[start RECORDED DATA]

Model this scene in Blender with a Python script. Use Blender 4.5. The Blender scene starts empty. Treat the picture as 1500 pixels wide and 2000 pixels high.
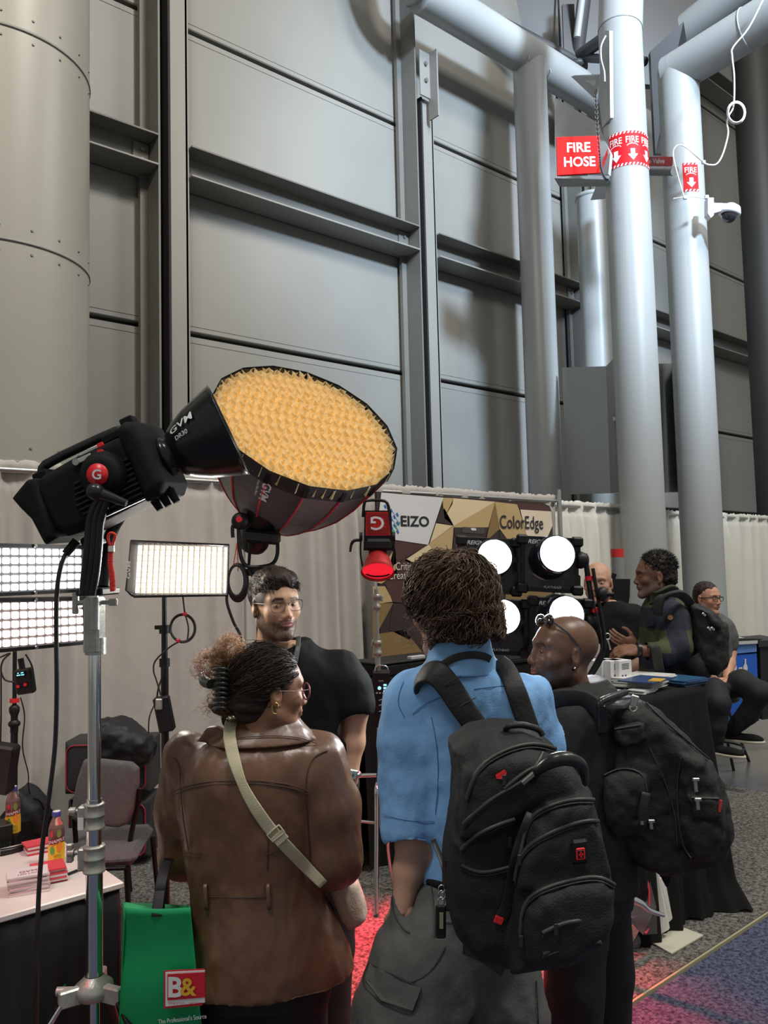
import bpy, bmesh, math, random
import numpy as np
from mathutils import Vector, Matrix
random.seed(4); np.random.seed(4)
pi = math.pi
sc = bpy.context.scene
col = sc.collection

# ------------------------------------------------------------------ camera
FPX = 1580.0
YAW, PITCH, ROLL = math.radians(49.3), math.radians(4.0), math.radians(1.4)
CAM = np.array([0, 0, 1.72])
FH = np.array([math.cos(YAW), math.sin(YAW), 0.0]); RH = np.array([math.sin(YAW), -math.cos(YAW), 0.0]); ZZ = np.array([0, 0, 1.0])
F3 = FH*math.cos(PITCH)+ZZ*math.sin(PITCH); U0 = -FH*math.sin(PITCH)+ZZ*math.cos(PITCH)
R3 = math.cos(ROLL)*RH-math.sin(ROLL)*U0; U3 = math.cos(ROLL)*U0+math.sin(ROLL)*RH
cd = bpy.data.cameras.new('camera'); cam = bpy.data.objects.new('camera', cd); col.objects.link(cam)
cam.matrix_world = Matrix(((R3[0], U3[0], -F3[0], CAM[0]), (R3[1], U3[1], -F3[1], CAM[1]), (R3[2], U3[2], -F3[2], CAM[2]), (0, 0, 0, 1)))
cd.sensor_fit = 'VERTICAL'; cd.sensor_height = 36; cd.lens = FPX/2000*36; cd.clip_start = .05; cd.clip_end = 200
sc.camera = cam

# ------------------------------------------------------------------ world, lights, exposure
sc.view_settings.view_transform = 'Standard'; sc.view_settings.look = 'None'; sc.view_settings.gamma = 1
sc.view_settings.use_curve_mapping = False; sc.view_settings.exposure = 0.0
w = bpy.data.worlds.new('hall_light'); sc.world = w; w.use_nodes = True
w.node_tree.nodes['Background'].inputs[0].default_value = (.92, .93, .90, 1); w.node_tree.nodes['Background'].inputs[1].default_value = .33
try:
    sc.cycles.use_denoising = True; sc.cycles.max_bounces = 6; sc.cycles.diffuse_bounces = 3; sc.cycles.glossy_bounces = 3
    sc.cycles.transmission_bounces = 6; sc.cycles.transparent_max_bounces = 8; sc.cycles.sample_clamp_indirect = 4
    sc.cycles.caustics_reflective = False; sc.cycles.caustics_refractive = False
except Exception: pass

def lamp(name, kind, loc, target, power, color, size=1.0, size_y=None, spot=60, blend=.5):
    l = bpy.data.lights.new(name, kind); l.energy = power; l.color = color
    if kind == 'AREA':
        l.size = size
        if size_y: l.shape = 'RECTANGLE'; l.size_y = size_y
    if kind == 'SPOT': l.spot_size = math.radians(spot); l.spot_blend = blend; l.shadow_soft_size = size
    if kind == 'POINT': l.shadow_soft_size = size
    o = bpy.data.objects.new(name, l); col.objects.link(o); o.location = loc
    o.rotation_euler = (Vector(target)-Vector(loc)).to_track_quat('-Z', 'Y').to_euler()
    return o
lamp('hall_lamp_warm', 'AREA', (5.5, -4, 15), (4, 8, 2), 1350, (1, .96, .88), 2.2)
lamp('hall_lamp_near', 'AREA', (-3, 0.5, 11), (1.5, 3, 1), 400, (1, .97, .92), 2.0)
lamp('hall_lamp_left', 'SPOT', (-3, -3, 12.5), (2.0, 7, 8), 2600, (1, .90, .72), .6, spot=50, blend=.9)
lamp('hall_lamp_cool', 'SPOT', (4, -8, 12), (9.0, 5.5, 7.9), 24000, (.62, .79, 1), .8, spot=37, blend=.8)
lamp('hall_lamp_right', 'AREA', (11, -1, 11), (7, 5, 1), 330, (1, .98, .95), 2.5)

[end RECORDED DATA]

GIVEN TASK →
Only the lines from the top of the data through the line with "sc.camera = cam" should be quoted, exactly and with both ends kept; skip the pictures.

RESPONSE TO THIS TASK →
Model this scene in Blender with a Python script. Use Blender 4.5. The Blender scene starts empty. Treat the picture as 1500 pixels wide and 2000 pixels high.
import bpy, bmesh, math, random
import numpy as np
from mathutils import Vector, Matrix
random.seed(4); np.random.seed(4)
pi = math.pi
sc = bpy.context.scene
col = sc.collection

# ------------------------------------------------------------------ camera
FPX = 1580.0
YAW, PITCH, ROLL = math.radians(49.3), math.radians(4.0), math.radians(1.4)
CAM = np.array([0, 0, 1.72])
FH = np.array([math.cos(YAW), math.sin(YAW), 0.0]); RH = np.array([math.sin(YAW), -math.cos(YAW), 0.0]); ZZ = np.array([0, 0, 1.0])
F3 = FH*math.cos(PITCH)+ZZ*math.sin(PITCH); U0 = -FH*math.sin(PITCH)+ZZ*math.cos(PITCH)
R3 = math.cos(ROLL)*RH-math.sin(ROLL)*U0; U3 = math.cos(ROLL)*U0+math.sin(ROLL)*RH
cd = bpy.data.cameras.new('camera'); cam = bpy.data.objects.new('camera', cd); col.objects.link(cam)
cam.matrix_world = Matrix(((R3[0], U3[0], -F3[0], CAM[0]), (R3[1], U3[1], -F3[1], CAM[1]), (R3[2], U3[2], -F3[2], CAM[2]), (0, 0, 0, 1)))
cd.sensor_fit = 'VERTICAL'; cd.sensor_height = 36; cd.lens = FPX/2000*36; cd.clip_start = .05; cd.clip_end = 200
sc.camera = cam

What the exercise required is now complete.